▶ [EXERCISE DESCRIPTION] Which lines hold the word "Blender"? Show each of them.

-------- EXTRACTED ENTRIES

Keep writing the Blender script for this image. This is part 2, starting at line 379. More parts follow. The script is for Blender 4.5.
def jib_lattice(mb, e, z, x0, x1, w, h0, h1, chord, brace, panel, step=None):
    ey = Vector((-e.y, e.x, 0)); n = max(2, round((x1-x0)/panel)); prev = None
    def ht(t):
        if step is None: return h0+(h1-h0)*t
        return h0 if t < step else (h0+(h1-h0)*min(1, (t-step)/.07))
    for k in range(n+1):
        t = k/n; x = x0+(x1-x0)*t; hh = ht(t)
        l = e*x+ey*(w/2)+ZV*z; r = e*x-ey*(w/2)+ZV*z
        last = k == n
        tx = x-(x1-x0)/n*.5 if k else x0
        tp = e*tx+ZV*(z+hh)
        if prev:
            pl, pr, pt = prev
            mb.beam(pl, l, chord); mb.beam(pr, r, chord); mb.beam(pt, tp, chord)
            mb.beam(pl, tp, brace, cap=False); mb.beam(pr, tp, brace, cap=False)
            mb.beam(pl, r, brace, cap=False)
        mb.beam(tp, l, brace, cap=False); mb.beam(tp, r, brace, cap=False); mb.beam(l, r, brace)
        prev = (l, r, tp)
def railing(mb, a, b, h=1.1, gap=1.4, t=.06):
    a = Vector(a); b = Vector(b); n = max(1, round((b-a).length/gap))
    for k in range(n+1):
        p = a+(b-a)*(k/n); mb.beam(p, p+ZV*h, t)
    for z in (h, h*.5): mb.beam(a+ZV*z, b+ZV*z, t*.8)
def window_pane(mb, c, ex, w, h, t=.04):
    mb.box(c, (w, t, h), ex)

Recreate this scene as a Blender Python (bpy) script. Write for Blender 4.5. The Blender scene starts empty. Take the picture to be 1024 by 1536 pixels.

----------------

▶ [FINAL RESULT]
Keep writing the Blender script for this image. This is part 2, starting at line 379. More parts follow. The script is for Blender 4.5.
Recreate this scene as a Blender Python (bpy) script. Write for Blender 4.5. The Blender scene starts empty. Take the picture to be 1024 by 1536 pixels.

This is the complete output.